Where a line below holds the string "scene", copy that line.

============

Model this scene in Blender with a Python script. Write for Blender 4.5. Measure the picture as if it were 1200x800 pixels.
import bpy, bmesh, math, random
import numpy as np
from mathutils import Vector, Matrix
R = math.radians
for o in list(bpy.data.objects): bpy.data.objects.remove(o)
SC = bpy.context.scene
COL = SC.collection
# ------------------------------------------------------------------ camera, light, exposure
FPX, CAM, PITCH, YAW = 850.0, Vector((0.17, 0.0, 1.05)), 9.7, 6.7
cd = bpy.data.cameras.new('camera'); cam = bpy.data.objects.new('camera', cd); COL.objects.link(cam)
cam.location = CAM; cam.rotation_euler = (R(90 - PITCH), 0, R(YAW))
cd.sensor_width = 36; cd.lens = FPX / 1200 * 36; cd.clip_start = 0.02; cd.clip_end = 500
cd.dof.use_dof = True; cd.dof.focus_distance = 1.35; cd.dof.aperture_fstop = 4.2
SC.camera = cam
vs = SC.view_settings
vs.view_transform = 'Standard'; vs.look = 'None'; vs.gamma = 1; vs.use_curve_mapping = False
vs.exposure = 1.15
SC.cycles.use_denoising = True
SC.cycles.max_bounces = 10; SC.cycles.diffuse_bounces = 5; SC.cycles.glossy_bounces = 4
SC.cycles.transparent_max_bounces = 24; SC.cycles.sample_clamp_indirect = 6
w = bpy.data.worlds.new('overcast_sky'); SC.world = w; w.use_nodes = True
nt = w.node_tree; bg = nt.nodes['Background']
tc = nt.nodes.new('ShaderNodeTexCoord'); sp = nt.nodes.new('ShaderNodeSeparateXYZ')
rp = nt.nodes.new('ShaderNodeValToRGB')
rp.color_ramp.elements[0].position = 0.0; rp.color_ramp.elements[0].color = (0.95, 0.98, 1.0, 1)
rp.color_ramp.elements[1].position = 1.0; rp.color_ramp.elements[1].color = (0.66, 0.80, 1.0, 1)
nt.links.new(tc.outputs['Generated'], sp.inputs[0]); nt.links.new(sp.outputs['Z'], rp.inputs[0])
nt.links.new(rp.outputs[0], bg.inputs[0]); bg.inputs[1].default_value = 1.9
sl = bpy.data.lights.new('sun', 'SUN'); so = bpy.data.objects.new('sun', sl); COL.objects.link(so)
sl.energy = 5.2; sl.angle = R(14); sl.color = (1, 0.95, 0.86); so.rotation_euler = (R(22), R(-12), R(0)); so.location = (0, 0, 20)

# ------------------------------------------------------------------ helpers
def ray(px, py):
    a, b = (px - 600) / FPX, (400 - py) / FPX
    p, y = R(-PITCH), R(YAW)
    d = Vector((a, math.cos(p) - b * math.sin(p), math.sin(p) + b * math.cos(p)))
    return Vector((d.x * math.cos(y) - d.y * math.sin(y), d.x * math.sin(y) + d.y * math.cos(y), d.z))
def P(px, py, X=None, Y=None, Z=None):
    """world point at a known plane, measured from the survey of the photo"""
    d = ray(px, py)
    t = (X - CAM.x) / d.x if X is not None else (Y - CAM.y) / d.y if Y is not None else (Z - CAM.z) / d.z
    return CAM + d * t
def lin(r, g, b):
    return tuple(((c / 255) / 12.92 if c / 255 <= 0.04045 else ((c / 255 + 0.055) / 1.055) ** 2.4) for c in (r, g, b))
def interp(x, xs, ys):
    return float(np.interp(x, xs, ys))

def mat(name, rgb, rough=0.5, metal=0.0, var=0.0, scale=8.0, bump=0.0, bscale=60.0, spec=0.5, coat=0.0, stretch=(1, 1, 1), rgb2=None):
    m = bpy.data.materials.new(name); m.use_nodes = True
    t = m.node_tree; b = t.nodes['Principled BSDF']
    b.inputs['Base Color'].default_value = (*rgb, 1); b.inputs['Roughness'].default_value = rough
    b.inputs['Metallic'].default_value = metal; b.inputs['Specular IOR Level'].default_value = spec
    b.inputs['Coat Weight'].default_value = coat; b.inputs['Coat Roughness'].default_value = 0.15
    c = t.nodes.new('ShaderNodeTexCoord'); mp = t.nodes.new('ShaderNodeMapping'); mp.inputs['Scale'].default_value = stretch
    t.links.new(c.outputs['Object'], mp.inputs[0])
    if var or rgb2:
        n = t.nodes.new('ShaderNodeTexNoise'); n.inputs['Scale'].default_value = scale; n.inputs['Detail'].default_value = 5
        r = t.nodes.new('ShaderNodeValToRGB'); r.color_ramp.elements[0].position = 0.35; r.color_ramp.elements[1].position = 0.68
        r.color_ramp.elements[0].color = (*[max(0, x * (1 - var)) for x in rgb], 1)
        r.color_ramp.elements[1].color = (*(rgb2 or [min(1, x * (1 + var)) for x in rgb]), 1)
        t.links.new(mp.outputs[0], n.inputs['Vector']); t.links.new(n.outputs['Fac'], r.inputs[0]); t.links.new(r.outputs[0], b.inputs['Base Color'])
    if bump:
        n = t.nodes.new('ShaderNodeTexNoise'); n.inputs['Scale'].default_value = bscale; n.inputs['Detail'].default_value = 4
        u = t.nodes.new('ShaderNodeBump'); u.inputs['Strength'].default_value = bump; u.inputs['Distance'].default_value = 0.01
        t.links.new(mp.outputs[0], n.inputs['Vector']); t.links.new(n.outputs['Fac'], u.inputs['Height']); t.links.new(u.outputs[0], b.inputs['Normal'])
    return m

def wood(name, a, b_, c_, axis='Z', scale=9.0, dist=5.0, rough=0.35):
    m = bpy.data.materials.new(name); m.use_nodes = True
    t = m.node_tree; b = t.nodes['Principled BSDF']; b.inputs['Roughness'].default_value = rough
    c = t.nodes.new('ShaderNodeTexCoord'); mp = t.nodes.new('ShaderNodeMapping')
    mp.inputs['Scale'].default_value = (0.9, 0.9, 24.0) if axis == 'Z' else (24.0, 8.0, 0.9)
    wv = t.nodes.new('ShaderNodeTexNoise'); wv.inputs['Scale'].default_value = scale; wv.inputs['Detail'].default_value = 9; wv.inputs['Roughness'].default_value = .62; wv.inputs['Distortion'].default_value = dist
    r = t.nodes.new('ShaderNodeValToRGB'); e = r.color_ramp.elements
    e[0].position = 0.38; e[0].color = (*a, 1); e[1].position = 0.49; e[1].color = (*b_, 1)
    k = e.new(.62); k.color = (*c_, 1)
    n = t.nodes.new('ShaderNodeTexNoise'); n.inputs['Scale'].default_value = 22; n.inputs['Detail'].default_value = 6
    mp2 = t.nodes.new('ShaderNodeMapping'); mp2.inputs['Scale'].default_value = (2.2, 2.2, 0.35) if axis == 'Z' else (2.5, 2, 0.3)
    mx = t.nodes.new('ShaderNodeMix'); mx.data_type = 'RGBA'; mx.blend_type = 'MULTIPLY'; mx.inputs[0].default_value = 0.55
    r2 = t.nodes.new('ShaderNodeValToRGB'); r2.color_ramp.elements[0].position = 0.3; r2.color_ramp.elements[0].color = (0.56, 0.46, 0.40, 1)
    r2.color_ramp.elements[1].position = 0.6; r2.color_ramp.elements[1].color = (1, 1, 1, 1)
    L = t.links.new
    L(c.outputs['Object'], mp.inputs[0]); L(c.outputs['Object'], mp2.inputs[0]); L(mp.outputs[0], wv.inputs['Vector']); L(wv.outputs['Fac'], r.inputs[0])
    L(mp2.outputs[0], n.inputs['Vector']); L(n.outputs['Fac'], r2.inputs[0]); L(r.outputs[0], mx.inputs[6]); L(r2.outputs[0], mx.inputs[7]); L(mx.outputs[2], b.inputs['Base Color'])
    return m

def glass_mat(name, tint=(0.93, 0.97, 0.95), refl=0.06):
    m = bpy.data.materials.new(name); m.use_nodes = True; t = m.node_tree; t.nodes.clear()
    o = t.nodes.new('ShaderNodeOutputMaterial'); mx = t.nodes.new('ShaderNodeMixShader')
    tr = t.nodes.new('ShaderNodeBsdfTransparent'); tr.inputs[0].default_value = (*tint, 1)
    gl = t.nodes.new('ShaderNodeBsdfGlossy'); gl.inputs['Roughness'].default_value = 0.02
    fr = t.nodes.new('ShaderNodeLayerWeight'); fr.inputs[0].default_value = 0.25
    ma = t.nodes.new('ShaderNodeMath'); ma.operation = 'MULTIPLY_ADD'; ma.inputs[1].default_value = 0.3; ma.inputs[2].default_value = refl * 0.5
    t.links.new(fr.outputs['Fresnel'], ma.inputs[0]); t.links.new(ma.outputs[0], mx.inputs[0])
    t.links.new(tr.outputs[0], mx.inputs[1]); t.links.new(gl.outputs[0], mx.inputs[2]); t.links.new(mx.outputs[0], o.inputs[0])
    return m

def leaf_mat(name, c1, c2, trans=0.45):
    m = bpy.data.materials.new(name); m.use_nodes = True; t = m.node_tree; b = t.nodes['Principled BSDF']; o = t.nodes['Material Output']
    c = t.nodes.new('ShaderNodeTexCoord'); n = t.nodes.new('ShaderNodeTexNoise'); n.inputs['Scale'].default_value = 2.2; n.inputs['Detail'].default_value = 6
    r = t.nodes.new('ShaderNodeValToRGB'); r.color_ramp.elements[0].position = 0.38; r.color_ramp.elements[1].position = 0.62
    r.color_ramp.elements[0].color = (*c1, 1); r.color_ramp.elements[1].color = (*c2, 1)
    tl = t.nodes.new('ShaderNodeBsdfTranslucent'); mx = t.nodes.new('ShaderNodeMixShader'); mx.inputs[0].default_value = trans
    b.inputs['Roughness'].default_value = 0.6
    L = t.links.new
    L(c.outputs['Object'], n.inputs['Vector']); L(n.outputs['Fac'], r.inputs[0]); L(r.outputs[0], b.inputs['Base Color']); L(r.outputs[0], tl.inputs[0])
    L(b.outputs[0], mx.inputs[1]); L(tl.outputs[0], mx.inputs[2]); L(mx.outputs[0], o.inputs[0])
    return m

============

Answer for this exercise:
Model this scene in Blender with a Python script. Write for Blender 4.5. Measure the picture as if it were 1200x800 pixels.
SC = bpy.context.scene